После Второй Мировой войны мир внезапно вдруг перестал слишком серьёзном относиться к вопросам в морали в экономике. В экономику вернулась щедрость, хоть и в мнимой форме, как своего рода займ настоящего у будущего. В финансах это означает печать чрезмерно большого количества денежных банкнот, которые идут на высокие пособия, льготы малому бизнесу и зарплаты на общественных работах. В будущем этот займ должен окупить себя за счёт того, что получившие на руки деньги люди пойдут покупать продукты производства, что будет стимулировать производителя делать больше и лучше. То есть, это не совсем щедрость, это отложенная во времени купля-продажа. Но на каком-то этапе и в каких-то местах это выглядит вполне как щедрость, которая никак не вредит экономике и не подрывает устои общества. Глобально за этой щедростью, за этим настоящим стоит некоторое предполагаемое прошлое, в котором предполагается тотальное господство дефицита. Если от будущего ожидается всегда изобилие, что всегда будет возможность окупить сделанный в настоящем займ и произвести столько товаров, сколько напечатано денег, то на прошлое, в противовес этому, накладывается презумпция дефицитности. А, поскольку настоящее в каждый момент превращается в прошлое, то можно сказать, что настоящее поглощается некоей пучиной дефицита, буквально каждую секунду становясь чем-то иным, чем было секунду назад, когда ещё было настоящим. Собственная история становится предметом клеветы и очернения, предки превращаются в скупцов, и постепенно формируется культура отмены.
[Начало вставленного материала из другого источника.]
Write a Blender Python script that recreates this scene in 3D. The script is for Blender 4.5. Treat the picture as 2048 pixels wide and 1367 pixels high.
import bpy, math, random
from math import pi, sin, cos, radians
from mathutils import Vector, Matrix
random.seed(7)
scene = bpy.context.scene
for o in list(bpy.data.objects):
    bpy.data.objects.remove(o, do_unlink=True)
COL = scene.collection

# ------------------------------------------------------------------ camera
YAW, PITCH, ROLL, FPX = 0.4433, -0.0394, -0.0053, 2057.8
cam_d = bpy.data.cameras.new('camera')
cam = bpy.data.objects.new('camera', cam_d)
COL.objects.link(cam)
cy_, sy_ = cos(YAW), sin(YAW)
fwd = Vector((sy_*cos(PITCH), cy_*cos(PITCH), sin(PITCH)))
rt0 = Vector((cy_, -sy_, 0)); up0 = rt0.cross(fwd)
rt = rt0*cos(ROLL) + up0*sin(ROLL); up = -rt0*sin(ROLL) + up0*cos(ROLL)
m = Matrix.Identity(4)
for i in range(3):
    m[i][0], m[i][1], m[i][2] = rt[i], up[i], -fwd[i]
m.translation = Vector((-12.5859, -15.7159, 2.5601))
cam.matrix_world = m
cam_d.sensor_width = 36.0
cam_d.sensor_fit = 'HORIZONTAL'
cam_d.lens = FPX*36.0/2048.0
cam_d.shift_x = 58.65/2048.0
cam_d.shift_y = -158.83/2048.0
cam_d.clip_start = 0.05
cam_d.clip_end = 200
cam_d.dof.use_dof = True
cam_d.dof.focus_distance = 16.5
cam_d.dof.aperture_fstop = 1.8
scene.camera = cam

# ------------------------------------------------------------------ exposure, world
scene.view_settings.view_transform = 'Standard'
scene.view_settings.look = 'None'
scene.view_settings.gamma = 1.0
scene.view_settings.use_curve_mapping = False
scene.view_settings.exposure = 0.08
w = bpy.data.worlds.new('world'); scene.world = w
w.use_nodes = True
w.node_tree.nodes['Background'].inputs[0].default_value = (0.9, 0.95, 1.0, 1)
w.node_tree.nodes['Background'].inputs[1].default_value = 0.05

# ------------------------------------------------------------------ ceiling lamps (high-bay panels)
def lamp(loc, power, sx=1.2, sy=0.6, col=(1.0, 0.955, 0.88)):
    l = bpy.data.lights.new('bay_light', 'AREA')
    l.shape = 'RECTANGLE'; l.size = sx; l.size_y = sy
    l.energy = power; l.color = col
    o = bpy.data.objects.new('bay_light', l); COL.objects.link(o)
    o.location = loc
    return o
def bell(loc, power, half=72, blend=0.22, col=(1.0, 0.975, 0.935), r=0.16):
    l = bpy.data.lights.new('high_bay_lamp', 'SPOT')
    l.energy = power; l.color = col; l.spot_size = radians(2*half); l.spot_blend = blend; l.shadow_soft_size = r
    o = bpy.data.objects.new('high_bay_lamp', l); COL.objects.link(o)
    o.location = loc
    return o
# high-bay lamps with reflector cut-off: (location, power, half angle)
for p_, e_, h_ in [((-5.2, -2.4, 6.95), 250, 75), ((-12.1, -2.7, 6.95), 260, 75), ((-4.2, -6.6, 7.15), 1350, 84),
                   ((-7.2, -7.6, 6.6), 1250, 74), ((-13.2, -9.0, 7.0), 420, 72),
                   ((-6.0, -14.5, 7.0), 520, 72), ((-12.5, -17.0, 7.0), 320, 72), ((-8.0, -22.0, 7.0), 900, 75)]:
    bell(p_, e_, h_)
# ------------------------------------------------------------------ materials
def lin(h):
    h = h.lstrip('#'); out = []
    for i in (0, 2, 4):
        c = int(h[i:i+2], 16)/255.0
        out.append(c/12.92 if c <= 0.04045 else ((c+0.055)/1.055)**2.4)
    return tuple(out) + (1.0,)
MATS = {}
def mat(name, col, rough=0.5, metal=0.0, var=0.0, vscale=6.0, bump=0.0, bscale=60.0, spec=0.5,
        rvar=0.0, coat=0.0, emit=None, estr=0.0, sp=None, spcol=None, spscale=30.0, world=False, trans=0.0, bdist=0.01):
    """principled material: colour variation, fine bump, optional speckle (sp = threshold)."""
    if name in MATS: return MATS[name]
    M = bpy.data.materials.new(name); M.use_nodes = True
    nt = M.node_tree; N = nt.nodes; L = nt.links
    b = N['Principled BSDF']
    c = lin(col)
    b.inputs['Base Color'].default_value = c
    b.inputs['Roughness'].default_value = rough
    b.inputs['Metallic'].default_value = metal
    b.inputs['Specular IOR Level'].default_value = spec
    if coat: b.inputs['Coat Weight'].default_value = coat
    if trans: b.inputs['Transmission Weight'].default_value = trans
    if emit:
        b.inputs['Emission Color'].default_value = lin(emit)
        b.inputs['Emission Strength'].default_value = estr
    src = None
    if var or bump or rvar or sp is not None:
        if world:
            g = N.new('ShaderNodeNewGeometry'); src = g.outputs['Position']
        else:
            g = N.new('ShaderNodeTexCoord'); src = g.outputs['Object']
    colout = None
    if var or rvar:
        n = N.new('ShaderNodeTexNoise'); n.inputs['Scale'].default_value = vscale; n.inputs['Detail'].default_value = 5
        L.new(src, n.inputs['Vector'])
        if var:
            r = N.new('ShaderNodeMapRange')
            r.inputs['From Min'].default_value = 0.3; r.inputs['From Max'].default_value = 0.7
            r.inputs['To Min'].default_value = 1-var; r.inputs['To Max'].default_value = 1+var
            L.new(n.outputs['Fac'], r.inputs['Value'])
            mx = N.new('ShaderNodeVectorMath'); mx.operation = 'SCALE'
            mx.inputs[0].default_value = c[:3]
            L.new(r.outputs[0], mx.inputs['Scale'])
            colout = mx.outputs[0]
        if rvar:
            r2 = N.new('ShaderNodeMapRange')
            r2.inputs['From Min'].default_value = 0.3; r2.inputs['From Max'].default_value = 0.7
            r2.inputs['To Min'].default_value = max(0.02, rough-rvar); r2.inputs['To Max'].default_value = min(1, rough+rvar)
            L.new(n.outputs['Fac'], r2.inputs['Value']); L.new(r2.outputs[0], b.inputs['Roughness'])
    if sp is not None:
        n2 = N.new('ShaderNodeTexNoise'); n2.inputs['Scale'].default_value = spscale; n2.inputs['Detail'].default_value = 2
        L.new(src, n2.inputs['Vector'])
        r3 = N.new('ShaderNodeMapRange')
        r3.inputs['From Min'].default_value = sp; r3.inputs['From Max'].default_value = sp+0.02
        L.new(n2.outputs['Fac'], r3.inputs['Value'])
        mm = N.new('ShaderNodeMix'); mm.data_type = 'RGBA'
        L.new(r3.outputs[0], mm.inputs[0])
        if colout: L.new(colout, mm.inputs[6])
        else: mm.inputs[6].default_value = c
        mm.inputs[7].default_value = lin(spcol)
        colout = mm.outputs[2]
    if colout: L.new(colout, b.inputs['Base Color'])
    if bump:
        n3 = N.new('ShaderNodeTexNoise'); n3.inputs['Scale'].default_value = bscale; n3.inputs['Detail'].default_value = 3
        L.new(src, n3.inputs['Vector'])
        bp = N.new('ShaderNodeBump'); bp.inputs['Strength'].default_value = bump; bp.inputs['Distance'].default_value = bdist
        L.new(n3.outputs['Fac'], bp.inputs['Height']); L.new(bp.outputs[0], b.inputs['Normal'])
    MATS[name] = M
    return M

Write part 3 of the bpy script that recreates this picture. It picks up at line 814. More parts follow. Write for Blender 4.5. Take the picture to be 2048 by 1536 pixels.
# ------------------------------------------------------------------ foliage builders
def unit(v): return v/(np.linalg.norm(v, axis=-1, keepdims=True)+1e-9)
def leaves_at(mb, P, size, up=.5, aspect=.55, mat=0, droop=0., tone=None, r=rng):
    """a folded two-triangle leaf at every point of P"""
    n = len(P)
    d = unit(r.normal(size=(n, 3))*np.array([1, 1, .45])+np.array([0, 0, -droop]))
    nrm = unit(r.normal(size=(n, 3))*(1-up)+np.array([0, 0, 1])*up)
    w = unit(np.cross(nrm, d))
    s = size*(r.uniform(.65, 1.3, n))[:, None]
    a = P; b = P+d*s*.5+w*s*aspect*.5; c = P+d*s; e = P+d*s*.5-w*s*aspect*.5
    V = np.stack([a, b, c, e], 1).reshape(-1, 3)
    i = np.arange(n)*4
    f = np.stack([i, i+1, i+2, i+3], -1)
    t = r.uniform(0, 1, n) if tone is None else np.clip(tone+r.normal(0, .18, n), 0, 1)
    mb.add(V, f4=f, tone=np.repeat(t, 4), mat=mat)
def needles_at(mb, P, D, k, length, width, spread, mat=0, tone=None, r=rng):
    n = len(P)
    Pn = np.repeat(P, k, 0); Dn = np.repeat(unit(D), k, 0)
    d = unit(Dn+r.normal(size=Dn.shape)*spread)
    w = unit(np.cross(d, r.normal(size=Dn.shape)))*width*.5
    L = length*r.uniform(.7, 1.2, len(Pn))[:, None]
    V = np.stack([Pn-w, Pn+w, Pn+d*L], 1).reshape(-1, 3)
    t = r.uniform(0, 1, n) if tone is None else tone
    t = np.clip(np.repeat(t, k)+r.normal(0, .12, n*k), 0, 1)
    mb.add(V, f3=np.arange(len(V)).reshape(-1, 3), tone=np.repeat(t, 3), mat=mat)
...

Для торговли это означает переход к новому типу транзакций, где вместо независимых сверхбогатых торговлей на импорт и экспорт занимаются международные организации и корпорации. Переход этот можно рассматривать, как естественную эволюции фритредерства, в этом отношении социализм действительно является следующей стадией после «капитализма». Тем не менее, переход затянулся, и именно поэтому стала возможна щедрость, когда международной торговлей одновременно занимаются сверхбогатые и учреждения, типа Всемирного банка и МВФ, в уставе которой в качества уставной цели указано: борьба с бедностью. Но поскольку это переходный этап, то рано или поздно он должен чем-нибудь закончится: либо переходом в социализм, где большая торговля идёт только через специальные учреждения и корпорации, либо возвращением в новом качестве торговых пошлин. В первом случае технологии должны полностью заменить человека в международной торговле. Информационные технологии позволяют заключать сделки акторам, разнесённым в пространстве на многие тысячи километров, а технологии логистики максимально упрощают международную торговлю. В таких условиях нужда в сверхбогатых напрочь отпадает. Вообще, нужно сказать, что двигателем технического прогресса в Новое время было именно это стремление упразднить границы и торговые барьеры между странами. На первом этапе фритредерства это достигалось в основном за счёт индустриального производства. Да, технологии, конечно, облегчают жизнь человека, но многие из тех изобретений, что стали применяться в быту, изначально создавались для облегчения торговли. На втором этапе фритредерства значительную роль начинают играть информационные технологии.
Тем не менее, продолжает ещё жить предрассудок, согласно которому монополии всегда возникают в результате злого умысла при скрытом участии государства. Считается, что монополии никак не возникают естественным путём, а борьба против монополий ведётся при помощи передовых технологий, отчего эти технологии принимают форму адаптации к условиям дефицита. Техника сама по себе представляет собой некоторое видоизменение окружающей среды, условный механизм адаптации, поскольку технические устройства в значительной степени специализированы и приспособлены под отдельные функции. Но адаптация – это не всегда адаптация к условиям дефицита. В свою очередь монополист, имеющий злой умысел, создаёт дефицит, из которого извлекает выгоду для своей компании. Если бороться против монополий посредством технологий, то получается, что мы как бы создаём механизмы адаптации к этому дефициту, которые позволяют нам обходиться без услуг монополиста, в силу чего он в конечном итоге будет разорён. Проблема возникает тогда, когда эти механизмы используются не против реальных, а против мнимых или потенциальных монополий. Ситуация переходит в абсурд, когда проблема бедности решена, голода нет, но акторы всё равно должны делать вид, будто существует какой-то дефицит, к которому они должны адаптироваться. В любом насилии, в любой идеологии видится уже призрак формируемой монополии, и все силы бросаются на борьбу с этими призрачными угрозами, что в конечном итоге напоминает спектакль. Мы должны сделать вид, что дефицит уже случился и адаптироваться к нему, мы должны поверить, что технологии и только они способны нас спасти. Это массовая истерия, которая прорывается то здесь, то там, и выражается в крайне неадекватных реакциях на происходящие в мире события. Хотя очевидно, что вовсе не технологиям люди обязаны исчезновением дефицита, а роскоши, причём совершенно безнравственной, с насилием, какими-то идеологиями, эстетикой и прочим.